Özgürlüğün Bedeli ve Etik Sınırlar
Dijital takip sistemlerinin yaygınlaşması, bireysel özgürlüklerin sınırlarını sorgulatır. Biyoiktidar, bireyleri “sağlıklı” ve “üretken” bir nüfusun parçası olmaya zorlarken, artı-değer mantığı bu üretkenliği kapitalist sistemin hizmetine sunar. Aşı pasaportları, yüzeyde kamu sağlığını koruma amacı taşırken, bireylerin hareket özgürlüğünü kısıtlayabilir ve sosyal dışlanmayı derinleştirebilir. Örneğin, aşı olmayan bireyler belirli alanlara (iş yerleri, toplu taşıma) erişimden mahrum bırakılabilir, bu da bir tür biyolojik ayrımcılığa yol açar. Marx’ın bakış açısıyla, bu durum, emeğin yalnızca fiziksel değil, biyolojik uygunluk üzerinden de sömürüldüğünü gösterir. Etik olarak, bu sistemler bireyin özerkliğini mi koruyor, yoksa yeni bir biyolojik kast sistemi mi yaratıyor? Bu soru, modern toplumların özgürlük ve kontrol arasındaki gerilimini ortaya koyar.
Geleceğin Kontrol Toplumları
Dijital teknolojiler, biyoiktidarı küresel bir ölçeğe taşırken, artı-değer üretimini de yeniden şekillendiriyor.
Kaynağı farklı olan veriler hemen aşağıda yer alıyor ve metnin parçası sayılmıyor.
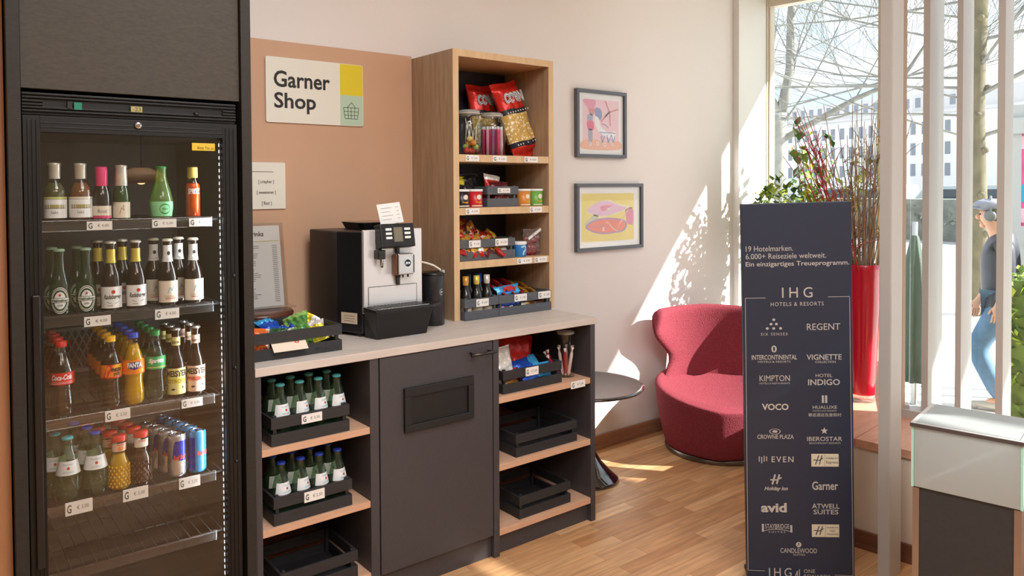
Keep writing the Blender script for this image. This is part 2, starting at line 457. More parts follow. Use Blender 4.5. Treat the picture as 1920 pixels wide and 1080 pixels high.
# window 3: deep white fins along the street side
w3 = MB()
wbox(w3, 3.456, -1.484, -6.9, -1.47, 0, .1, .44, .475); wbox(w3, 3.456, -1.484, -6.9, -1.47, -.01, .15, 2.7, 2.78)
win3 = struct(w3.build('window_3', WHITEG))
for k, (ya, yb, d) in enumerate([(-1.482, -1.463, .03), (-1.586, -1.560, .14), (-1.712, -1.690, .11), (-1.864, -1.838, .09), (-2.12, -2.09, .11), (-2.42, -2.39, .11), (-2.9, -2.87, .11), (-3.5, -3.47, .11), (-4.3, -4.27, .11)]):
    f = MB(); wbox(f, 3.456, -1.484, ya, yb, 0, d, .44, 2.72)
    if k == 0: f.build('edge_bead', TAN, win3)
    else: f.build('fin', WHITEG, win3)
p3 = MB(); wbox(p3, 3.456, -1.484, -6.9, -1.48, .074, .08, .47, 2.72); p3.build('pane', WINDOW, win3)
wbox(u2, 3.456, -1.484, -7, -1.40, -.02, .2, 2.77, 3.0)
struct(u2.build('trim_5', WHITE_WALL))
sl3 = MB(); wbox(sl3, 3.456, -1.484, -7, -1.40, .105, .2, -.5, .44); struct(sl3.build('trim_6', WHITE))
# unseen slab added above the street side; its edge cuts off the sun indoors
cn = MB(); cn.prism([(WX(4.6, -.05, 3), 3), (WX(4.6, -.05, -8), -8), (WX(5.81, -1.85, -8), -8), (WX(5.81, -1.85, 3), 3)], 3.36, 3.5)
struct(cn.build('sun_cut_slab', WHITE))

# ------------------------------------------------------------------ the street
GND = M('pale_paving', '#d9d5cd', .8, var=(3, .05))
gm = MB(); gm.add([(4.0, -60, -.42), (19, -60, -.42), (19, 90, -.42), (4.0, 90, -.42)], [(0, 1, 2, 3)])
o = gm.build('pavement', GND); o['kind'] = 'structure'
gm = MB(); gm.add([(19, -80, -.52), (220, -80, -.52), (220, 220, -.52), (19, 220, -.52)], [(0, 1, 2, 3)])
o = gm.build('road', M('street_asphalt', '#a9a9a8', .85, var=(2, .05))); o['kind'] = 'structure'

def branch(mb, p, d, L, r, lev, rg, spread=.55, up=.15, n=5, kids=4):
    pts = [p]; q = Vector(p); dd = Vector(d).normalized(); rr = [r]
    seg = 5
    for i in range(seg):
        dd = (dd + Vector((rg.uniform(-1, 1), rg.uniform(-1, 1), rg.uniform(-.6, .8))) * .16 + Vector((0, 0, up * .1))).normalized()
        q = q + dd * (L / seg); pts.append(q.copy()); rr.append(max(.004, r * (1 - .78 * (i + 1) / seg)))
    mb.tube(pts, rr, n, cap=False)
    if lev > 0:
        for k in range(kids):
            i = rg.randint(1, seg)
            t = (Vector((rg.uniform(-1, 1), rg.uniform(-1, 1), rg.uniform(-.5, 1)))).normalized()
            nd = (dd * (1 - spread) + t * spread).normalized()
            branch(mb, pts[i], nd, L * rg.uniform(.45, .72), rr[i] * .62, lev - 1, rg, spread, up, 4, kids)
BARK = M('olive_bark', '#6e6751', .9, var=(7, .25), bump=(14, .5), scale=(1, 1, .5))
BARKG = M('grey_bark', '#84847e', .9, var=(7, .2), bump=(14, .4))
rg = random.Random(11)
t1 = thing('street_tree', 'bare street tree with thick olive trunk behind the person in a flat cap', 'tree', (12.2, 1.46, -.42))
tk = MB(); tk.tube([(0, 0, 0), (.02, 0, 1.5), (-.02, .03, 3.0), (.02, 0, 4.6), (0, .03, 6.4), (.05, 0, 8.5)], [.13, .118, .11, .105, .09, .06], 12)
for z, a in ((1.75, 3.9), (2.4, 4.3), (2.9, 3.4), (3.3, 5.0), (3.72, 4.2), (4.3, 3.6), (1.2, 4.6)):
    tk.ball((.11 * math.cos(a), .11 * math.sin(a), z), (.055, .055, .05), 8)
tk.build('trunk', BARK, t1)
bm = MB()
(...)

Nesnelerin İnterneti (IoT), yapay zeka ve biyoteknoloji, bireylerin yaşam süreçlerini anbean izleyen bir ağ oluşturuyor. Bu ağ, yalnızca devletlerin değil, teknoloji devlerinin de biyoiktidarın aktörleri haline geldiğini gösteriyor. Örneğin, giyilebilir cihazlar aracılığıyla toplanan sağlık verileri, hem bireylerin davranışlarını düzenliyor hem de bu veriler üzerinden yeni ekonomik değerler üretiliyor. Marx’ın artı-değer kavramı, bu bağlamda, yalnızca emeğin değil, bireyin tüm yaşam süreçlerinin (uyku, beslenme, hareket) kapitalist sömürüye açıldığını gösteriyor. Bu, bireyin yalnızca işçi değil, aynı zamanda bir veri üreticisi olarak sömürüldüğü bir geleceği işaret ediyor. Foucault’nun biyoiktidarı, bu sistemde bireyi hem bir biyolojik varlık hem de bir ekonomik özne olarak yeniden tanımlar.
İnsanlığın Yeni Manzarası
Biyoiktidar ve artı-değerin kesişimi, insanlığın toplumsal ve bireysel varoluşunu yeniden şekillendiriyor. Aşı pasaportları ve dijital takip sistemleri, bu kesişimin yalnızca birer sembolü değil, aynı zamanda uygulayıcılarıdır. Foucault’nun disiplin toplumundan kontrol toplumuna geçiş tezi, bu sistemlerde somutlaşır: bireyler artık fiziksel olarak hapsedilmez, ancak veri akışlarıyla sürekli izlenir ve yönlendirilir. Marx’ın artı-değer teorisi ise bu kontrolün ekonomik boyutunu aydınlatır: bireyin bedeni, verisi ve emeği, kapitalist sistemin yeniden üretiminde birer araçtır. Bu yeni manzara, bireyin özgürlüğünü, özerkliğini ve insanlığını sorgulamayı gerektirir. Dijital çağda, insan bedeni hem bir kontrol nesnesi hem de bir ekonomik değer kaynağı olarak yeniden inşa ediliyor.